→ **Stated exercise**:
Retype the material word for word.
******************************
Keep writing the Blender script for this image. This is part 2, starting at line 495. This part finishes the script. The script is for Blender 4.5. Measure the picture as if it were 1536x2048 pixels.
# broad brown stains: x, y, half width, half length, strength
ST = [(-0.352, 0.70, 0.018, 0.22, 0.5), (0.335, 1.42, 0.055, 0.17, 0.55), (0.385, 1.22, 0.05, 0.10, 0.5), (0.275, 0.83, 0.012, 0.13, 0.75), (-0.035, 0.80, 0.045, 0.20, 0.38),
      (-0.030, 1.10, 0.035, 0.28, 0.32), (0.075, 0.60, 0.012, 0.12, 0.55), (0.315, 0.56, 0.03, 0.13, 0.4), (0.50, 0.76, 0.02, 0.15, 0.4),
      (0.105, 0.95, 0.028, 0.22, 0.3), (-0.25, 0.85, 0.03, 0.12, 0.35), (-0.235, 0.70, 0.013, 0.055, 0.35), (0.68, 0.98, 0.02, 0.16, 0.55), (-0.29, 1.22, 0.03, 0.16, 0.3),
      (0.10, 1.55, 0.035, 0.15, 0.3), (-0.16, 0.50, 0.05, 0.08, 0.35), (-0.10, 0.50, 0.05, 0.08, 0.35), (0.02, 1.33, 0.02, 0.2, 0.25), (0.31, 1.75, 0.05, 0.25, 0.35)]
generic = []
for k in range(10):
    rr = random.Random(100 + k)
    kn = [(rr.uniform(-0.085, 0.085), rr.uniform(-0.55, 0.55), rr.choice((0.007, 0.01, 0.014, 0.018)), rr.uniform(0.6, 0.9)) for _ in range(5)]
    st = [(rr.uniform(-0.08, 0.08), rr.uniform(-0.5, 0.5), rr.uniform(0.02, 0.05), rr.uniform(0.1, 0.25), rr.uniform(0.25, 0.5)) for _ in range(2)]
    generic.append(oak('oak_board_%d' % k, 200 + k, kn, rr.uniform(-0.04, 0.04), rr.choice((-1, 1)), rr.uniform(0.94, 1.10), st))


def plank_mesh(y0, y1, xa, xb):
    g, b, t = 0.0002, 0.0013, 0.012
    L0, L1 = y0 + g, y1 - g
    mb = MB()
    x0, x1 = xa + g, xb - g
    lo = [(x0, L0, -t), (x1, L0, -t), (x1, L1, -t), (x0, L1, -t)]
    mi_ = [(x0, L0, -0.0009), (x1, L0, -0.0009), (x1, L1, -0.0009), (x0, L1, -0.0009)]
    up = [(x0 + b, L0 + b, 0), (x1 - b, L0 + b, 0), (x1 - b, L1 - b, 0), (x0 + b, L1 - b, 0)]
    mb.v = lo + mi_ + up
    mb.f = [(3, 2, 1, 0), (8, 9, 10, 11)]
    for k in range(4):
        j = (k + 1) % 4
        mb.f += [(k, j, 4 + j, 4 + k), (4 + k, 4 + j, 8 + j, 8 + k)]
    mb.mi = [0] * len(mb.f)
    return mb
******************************
→ **Solution**:
Keep writing the Blender script for this image. This is part 2, starting at line 495. This part finishes the script. The script is for Blender 4.5. Measure the picture as if it were 1536x2048 pixels.
# broad brown stains: x, y, half width, half length, strength
ST = [(-0.352, 0.70, 0.018, 0.22, 0.5), (0.335, 1.42, 0.055, 0.17, 0.55), (0.385, 1.22, 0.05, 0.10, 0.5), (0.275, 0.83, 0.012, 0.13, 0.75), (-0.035, 0.80, 0.045, 0.20, 0.38),
      (-0.030, 1.10, 0.035, 0.28, 0.32), (0.075, 0.60, 0.012, 0.12, 0.55), (0.315, 0.56, 0.03, 0.13, 0.4), (0.50, 0.76, 0.02, 0.15, 0.4),
      (0.105, 0.95, 0.028, 0.22, 0.3), (-0.25, 0.85, 0.03, 0.12, 0.35), (-0.235, 0.70, 0.013, 0.055, 0.35), (0.68, 0.98, 0.02, 0.16, 0.55), (-0.29, 1.22, 0.03, 0.16, 0.3),
      (0.10, 1.55, 0.035, 0.15, 0.3), (-0.16, 0.50, 0.05, 0.08, 0.35), (-0.10, 0.50, 0.05, 0.08, 0.35), (0.02, 1.33, 0.02, 0.2, 0.25), (0.31, 1.75, 0.05, 0.25, 0.35)]
generic = []
for k in range(10):
    rr = random.Random(100 + k)
    kn = [(rr.uniform(-0.085, 0.085), rr.uniform(-0.55, 0.55), rr.choice((0.007, 0.01, 0.014, 0.018)), rr.uniform(0.6, 0.9)) for _ in range(5)]
    st = [(rr.uniform(-0.08, 0.08), rr.uniform(-0.5, 0.5), rr.uniform(0.02, 0.05), rr.uniform(0.1, 0.25), rr.uniform(0.25, 0.5)) for _ in range(2)]
    generic.append(oak('oak_board_%d' % k, 200 + k, kn, rr.uniform(-0.04, 0.04), rr.choice((-1, 1)), rr.uniform(0.94, 1.10), st))


def plank_mesh(y0, y1, xa, xb):
    g, b, t = 0.0002, 0.0013, 0.012
    L0, L1 = y0 + g, y1 - g
    mb = MB()
    x0, x1 = xa + g, xb - g
    lo = [(x0, L0, -t), (x1, L0, -t), (x1, L1, -t), (x0, L1, -t)]
    mi_ = [(x0, L0, -0.0009), (x1, L0, -0.0009), (x1, L1, -0.0009), (x0, L1, -0.0009)]
    up = [(x0 + b, L0 + b, 0), (x1 - b, L0 + b, 0), (x1 - b, L1 - b, 0), (x0 + b, L1 - b, 0)]
    mb.v = lo + mi_ + up
    mb.f = [(3, 2, 1, 0), (8, 9, 10, 11)]
    for k in range(4):
        j = (k + 1) % 4
        mb.f += [(k, j, 4 + j, 4 + k), (4 + k, 4 + j, 8 + j, 8 + k)]
    mb.mi = [0] * len(mb.f)
    return mb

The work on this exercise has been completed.